Fanrekrutierung auf Reisen
In praller Mittagshitze sind noch kaum andere deutsche Fans auszumachen und so ziehen wir uns in naheliegende Pubs mit viel Sonnenschutz zurück und fangen langsam an, uns für das Spiel warm zu trinken. Im Zug habe ich Steffen aus Hannover kennengelernt und zusammen haben wir immer mehr andere Fans aufgegabelt, mit denen es eine lustige Runde wird. Irgendwann stellt uns der Wirt eines Irish Pubs sogar ein Fass Bier auf den Tisch. Steffen aus Hannover besucht aufgrund unseres Kennenlernens mittlerweile viele Löwenspiele und so ist unser Treffen ein gutes Beispiel dafür, dass Fußball über Vereinsgrenzen hinweg immer für Freundschaften und tolle Verbindungen sorgt.

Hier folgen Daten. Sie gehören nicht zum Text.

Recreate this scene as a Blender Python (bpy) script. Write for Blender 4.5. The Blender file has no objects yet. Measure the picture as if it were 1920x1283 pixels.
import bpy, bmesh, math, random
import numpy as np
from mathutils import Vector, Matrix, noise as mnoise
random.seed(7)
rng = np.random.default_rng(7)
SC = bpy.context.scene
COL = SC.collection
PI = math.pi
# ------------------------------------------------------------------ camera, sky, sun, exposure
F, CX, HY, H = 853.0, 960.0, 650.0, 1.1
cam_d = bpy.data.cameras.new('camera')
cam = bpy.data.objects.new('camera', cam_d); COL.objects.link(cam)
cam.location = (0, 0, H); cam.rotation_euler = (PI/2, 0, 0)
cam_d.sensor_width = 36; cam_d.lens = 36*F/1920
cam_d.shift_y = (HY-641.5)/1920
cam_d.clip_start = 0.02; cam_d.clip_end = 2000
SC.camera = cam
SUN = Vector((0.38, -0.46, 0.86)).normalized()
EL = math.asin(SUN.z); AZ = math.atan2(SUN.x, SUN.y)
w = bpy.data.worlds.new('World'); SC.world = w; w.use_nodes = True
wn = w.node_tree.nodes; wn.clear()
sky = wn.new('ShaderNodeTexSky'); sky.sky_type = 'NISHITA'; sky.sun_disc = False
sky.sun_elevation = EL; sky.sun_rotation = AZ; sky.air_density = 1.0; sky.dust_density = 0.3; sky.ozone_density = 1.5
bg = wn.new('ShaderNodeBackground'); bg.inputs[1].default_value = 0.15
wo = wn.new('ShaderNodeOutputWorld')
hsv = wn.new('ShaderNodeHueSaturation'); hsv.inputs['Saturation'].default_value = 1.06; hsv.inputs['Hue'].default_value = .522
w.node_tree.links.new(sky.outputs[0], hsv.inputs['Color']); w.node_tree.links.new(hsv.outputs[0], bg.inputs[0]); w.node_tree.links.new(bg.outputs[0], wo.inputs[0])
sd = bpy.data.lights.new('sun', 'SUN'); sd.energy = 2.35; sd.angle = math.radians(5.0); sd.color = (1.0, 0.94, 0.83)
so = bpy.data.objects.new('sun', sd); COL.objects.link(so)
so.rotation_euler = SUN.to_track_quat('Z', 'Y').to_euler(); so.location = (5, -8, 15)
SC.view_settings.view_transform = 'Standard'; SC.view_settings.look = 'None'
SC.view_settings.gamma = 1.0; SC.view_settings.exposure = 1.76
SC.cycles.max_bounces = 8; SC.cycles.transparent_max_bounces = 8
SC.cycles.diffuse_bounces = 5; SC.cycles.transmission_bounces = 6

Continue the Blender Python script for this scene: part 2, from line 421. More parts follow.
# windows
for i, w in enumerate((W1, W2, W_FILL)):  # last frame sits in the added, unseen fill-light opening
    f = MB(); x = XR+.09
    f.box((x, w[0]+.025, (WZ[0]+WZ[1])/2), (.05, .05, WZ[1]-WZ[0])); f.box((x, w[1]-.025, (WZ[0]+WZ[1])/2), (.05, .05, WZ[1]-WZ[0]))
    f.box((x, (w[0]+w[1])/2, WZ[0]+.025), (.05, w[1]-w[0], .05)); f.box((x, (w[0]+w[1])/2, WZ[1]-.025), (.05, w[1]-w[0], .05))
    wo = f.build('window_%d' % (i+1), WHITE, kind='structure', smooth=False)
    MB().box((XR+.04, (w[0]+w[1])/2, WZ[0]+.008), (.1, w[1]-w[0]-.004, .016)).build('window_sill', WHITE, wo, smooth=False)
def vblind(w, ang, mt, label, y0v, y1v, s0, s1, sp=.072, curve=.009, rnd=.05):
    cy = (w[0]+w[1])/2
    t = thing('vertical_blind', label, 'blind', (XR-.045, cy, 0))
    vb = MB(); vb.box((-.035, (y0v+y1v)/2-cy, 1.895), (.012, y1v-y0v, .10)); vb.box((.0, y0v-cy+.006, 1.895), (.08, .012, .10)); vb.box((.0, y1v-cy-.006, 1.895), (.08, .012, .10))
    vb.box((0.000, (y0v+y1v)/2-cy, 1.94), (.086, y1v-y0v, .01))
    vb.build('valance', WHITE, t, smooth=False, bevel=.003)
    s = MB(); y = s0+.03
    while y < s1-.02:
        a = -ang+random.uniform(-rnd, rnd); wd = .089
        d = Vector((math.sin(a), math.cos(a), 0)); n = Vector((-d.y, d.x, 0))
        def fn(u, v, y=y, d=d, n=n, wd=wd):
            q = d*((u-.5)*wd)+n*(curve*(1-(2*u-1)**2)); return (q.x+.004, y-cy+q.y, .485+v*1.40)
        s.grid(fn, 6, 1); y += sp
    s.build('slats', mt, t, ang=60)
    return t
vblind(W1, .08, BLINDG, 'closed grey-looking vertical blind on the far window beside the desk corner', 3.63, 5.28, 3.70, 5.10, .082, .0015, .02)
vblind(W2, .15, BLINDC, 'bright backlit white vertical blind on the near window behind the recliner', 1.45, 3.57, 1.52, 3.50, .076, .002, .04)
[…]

Rund ums Stadion werden die deutschen Fans immer mehr und immer gesangsfreudiger, während die Unmengen an orangen Menschen dem übermäßigen Alkoholkonsum in praller Sonne Tribut zollen müssen. Im Stadion ist von den Feierbiestern nichts mehr zu hören. Auf den Rängen wie auf dem Platz geben die Deutschen den Ton an und das Spiel geht verdient mit 2:1 an die Elf von Jogi Löw. Auch das Metalist-Stadion in Kharkiv wurde für die EM generalsaniert: Mit Laufbahn und vollüberdacht gibt es in Deutschland meiner Meinung nach nichts Vergleichbares für etwa 40.000 Menschen. Der Heimverein Metalist Kharkiw spielt in diesem Stadion regelmäßig Europacup und durfte unter anderem 2013 Rapid Wien begrüßen. Außerdem nutzt das bereits bekannte Schachtar Donezk das Stadion als Ausweichstadion.
Holland fährt nach Hause
Wie viele deutsche Fans letztendlich beim östlichsten EM-Spiel der Nationalmannschafts-Geschichte anwesend waren, lässt sich nicht mehr festhalten, da aufgrund der unorganisierten Ticketvergabe viele Ukrainer in den deutschen Blöcke saßen. Geschätzt? Ich würde sagen 5.000. Nach dem 2:1-Sieg ist Holland ausgeschieden, während Deutschland nur noch 1 Punkt fürs Viertelfinale fehlt. Das nächste Spiel gegen Dänemark ist in Lviv an der polnischen Grenze.
Völlig erschöpft ging es zurück ins Guerilla-Hostel, wo ich mit Fußballfans aus Kanada ins Gespräch kam, die extra zum Turnier angereist waren. Den nächsten Tag nutze ich noch einmal für Sightseeing und werde von der freundlichen Masha von der Fanbotschaft in Kharkiv begleitet. Dankeschön.
Freundliche russische Hooligans
Die nächste Nachtzugreise führt mich in die Hauptstadt Kiew und ich bin schon auf meine Abteilgesellschaft gespannt: Heute sind es drei russische Hooligans aus St. Petersburg. Am Vortag zu unserem Spiel nämlich traf Russland in Warschau auf Polen, was schwere Ausschreitungen mit sich brachte. Die drei Herren, die ich in die Kategorie Bulldozer verortete, entschieden sich also kurzerhand nach Polen zu fahren, um die Dinge wieder „geradezurücken“. Ich entschied mich dazu, den Dreien schnell mitzuteilen, dass von mir (Sorte: Handtuch) keine Gefahr ausging, und wir tranken trotz sprachlicher Differenzen schnell Nastrowje auf die Friendship! Schon wieder eine durchzechte Nacht. Oh Fußball, wie ich dich liebe!